## WHAT IS EXPECTED
In the entries, find all lines that hold the word "this" and copy them.

## THE RECORDS
□ □ □ □ □

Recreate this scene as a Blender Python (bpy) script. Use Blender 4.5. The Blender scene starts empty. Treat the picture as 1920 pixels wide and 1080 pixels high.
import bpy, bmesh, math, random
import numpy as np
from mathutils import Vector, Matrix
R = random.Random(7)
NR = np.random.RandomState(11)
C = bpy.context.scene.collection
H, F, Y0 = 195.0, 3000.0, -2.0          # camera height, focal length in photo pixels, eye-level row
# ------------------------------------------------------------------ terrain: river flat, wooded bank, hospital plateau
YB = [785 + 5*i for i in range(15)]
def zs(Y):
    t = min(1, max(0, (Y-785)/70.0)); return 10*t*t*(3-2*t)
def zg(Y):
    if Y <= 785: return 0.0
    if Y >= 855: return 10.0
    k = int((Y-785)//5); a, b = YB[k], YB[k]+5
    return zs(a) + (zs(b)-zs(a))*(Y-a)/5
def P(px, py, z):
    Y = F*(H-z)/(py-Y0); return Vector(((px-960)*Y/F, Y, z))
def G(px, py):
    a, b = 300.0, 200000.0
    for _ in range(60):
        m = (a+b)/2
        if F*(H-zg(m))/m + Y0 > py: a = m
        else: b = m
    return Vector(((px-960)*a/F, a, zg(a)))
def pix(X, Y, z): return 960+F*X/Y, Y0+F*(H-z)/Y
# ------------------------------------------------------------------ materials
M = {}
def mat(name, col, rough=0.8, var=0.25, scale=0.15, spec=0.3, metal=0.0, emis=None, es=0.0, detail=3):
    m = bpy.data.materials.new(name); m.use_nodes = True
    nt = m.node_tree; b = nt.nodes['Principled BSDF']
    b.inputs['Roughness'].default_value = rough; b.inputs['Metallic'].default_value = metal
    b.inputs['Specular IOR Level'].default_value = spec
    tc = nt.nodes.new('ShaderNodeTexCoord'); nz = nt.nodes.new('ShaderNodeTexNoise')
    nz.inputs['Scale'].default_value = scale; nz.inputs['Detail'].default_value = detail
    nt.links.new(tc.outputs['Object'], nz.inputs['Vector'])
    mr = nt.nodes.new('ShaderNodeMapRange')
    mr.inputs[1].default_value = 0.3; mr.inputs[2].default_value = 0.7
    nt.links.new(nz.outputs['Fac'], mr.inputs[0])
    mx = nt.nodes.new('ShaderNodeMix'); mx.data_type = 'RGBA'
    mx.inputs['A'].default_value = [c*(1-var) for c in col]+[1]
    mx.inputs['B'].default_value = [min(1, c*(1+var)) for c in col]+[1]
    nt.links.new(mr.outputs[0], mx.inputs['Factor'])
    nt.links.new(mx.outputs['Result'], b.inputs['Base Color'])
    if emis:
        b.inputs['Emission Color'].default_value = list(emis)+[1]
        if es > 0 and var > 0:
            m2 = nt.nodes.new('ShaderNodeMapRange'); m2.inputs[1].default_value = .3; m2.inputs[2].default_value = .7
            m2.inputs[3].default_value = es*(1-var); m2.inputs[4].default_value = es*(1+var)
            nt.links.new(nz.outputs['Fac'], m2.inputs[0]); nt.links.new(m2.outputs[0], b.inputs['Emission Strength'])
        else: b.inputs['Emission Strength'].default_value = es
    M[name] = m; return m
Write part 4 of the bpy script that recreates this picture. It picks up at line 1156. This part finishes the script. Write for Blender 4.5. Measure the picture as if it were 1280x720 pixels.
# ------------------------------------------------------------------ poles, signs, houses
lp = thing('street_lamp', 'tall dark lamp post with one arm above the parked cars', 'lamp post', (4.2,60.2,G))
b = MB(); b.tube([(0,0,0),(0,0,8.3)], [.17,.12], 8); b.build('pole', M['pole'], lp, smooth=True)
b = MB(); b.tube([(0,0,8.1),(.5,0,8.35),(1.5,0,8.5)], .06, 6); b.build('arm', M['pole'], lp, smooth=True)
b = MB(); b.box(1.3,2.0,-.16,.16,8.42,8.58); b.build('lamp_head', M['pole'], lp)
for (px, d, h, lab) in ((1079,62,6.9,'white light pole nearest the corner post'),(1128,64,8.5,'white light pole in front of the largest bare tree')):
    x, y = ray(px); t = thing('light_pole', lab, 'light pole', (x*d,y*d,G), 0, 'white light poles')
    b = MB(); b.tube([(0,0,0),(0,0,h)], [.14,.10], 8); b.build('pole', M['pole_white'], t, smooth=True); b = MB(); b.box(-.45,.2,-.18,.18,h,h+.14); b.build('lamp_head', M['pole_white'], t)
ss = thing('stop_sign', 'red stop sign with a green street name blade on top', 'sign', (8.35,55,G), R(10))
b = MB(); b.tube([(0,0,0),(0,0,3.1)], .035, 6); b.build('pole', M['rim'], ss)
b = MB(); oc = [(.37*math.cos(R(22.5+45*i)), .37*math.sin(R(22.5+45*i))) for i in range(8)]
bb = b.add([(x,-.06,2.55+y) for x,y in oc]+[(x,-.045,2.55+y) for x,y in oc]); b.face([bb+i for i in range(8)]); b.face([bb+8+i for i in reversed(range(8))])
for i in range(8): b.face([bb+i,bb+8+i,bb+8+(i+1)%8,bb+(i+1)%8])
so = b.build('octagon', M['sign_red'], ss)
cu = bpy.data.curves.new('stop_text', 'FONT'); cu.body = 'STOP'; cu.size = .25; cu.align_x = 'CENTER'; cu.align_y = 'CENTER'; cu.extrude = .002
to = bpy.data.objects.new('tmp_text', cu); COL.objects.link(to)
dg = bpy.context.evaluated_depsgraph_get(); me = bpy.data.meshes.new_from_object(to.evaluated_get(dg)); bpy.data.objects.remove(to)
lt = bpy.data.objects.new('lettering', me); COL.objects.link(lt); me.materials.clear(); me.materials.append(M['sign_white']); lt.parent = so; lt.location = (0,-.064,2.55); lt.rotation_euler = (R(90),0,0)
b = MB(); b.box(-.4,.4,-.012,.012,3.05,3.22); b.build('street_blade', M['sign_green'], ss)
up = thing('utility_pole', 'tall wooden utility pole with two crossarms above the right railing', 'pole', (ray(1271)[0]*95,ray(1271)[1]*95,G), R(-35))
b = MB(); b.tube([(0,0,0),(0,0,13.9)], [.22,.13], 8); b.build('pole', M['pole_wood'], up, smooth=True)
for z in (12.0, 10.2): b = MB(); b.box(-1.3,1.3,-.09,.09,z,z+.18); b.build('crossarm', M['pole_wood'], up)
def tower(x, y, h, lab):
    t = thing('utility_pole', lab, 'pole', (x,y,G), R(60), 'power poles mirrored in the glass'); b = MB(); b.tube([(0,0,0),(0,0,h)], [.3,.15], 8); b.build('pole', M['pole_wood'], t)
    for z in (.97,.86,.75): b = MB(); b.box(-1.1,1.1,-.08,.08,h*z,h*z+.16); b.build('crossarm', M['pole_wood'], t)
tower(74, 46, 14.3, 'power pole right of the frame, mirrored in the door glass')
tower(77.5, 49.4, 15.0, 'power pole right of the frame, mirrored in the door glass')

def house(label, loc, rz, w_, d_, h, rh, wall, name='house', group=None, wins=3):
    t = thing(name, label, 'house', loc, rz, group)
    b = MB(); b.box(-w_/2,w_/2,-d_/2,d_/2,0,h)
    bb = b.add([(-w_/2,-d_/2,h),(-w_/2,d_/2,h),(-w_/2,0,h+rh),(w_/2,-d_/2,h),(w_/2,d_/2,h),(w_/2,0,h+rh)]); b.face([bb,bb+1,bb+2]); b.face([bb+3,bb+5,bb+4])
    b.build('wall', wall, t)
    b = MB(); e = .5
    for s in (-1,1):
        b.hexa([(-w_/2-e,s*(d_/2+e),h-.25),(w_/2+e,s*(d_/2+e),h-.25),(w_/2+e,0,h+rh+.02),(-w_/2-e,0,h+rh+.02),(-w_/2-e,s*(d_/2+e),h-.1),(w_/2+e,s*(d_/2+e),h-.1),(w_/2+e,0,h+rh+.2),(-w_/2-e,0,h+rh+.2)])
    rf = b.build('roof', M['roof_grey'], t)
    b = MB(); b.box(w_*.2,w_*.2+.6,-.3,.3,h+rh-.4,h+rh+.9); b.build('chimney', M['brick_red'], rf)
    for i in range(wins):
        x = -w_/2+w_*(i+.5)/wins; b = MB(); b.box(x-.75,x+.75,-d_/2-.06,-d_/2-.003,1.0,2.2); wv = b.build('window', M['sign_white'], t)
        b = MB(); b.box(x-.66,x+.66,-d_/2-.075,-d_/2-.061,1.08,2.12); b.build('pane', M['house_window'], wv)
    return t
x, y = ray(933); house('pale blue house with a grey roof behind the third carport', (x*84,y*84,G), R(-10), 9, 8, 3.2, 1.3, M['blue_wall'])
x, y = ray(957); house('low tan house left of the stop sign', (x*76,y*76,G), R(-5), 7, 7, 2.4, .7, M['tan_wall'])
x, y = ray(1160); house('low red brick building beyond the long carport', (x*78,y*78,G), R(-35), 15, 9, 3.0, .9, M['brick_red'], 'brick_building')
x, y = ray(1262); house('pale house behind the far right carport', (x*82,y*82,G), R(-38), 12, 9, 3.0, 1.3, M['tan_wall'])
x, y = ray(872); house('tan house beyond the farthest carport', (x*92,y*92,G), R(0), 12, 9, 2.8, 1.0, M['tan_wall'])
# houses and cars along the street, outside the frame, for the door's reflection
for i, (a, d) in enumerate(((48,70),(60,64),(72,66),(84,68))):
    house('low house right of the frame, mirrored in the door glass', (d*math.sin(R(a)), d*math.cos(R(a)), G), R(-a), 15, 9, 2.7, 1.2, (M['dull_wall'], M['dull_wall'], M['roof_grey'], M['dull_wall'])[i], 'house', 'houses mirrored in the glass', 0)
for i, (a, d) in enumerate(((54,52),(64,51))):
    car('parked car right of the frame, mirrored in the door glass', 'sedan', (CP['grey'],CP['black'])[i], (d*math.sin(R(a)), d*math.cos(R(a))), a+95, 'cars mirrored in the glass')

□ □ □ □ □

## ANSWER
Recreate this scene as a Blender Python (bpy) script. Use Blender 4.5. The Blender scene starts empty. Treat the picture as 1920 pixels wide and 1080 pixels high.
Write part 4 of the bpy script that recreates this picture. It picks up at line 1156. This part finishes the script. Write for Blender 4.5. Measure the picture as if it were 1280x720 pixels.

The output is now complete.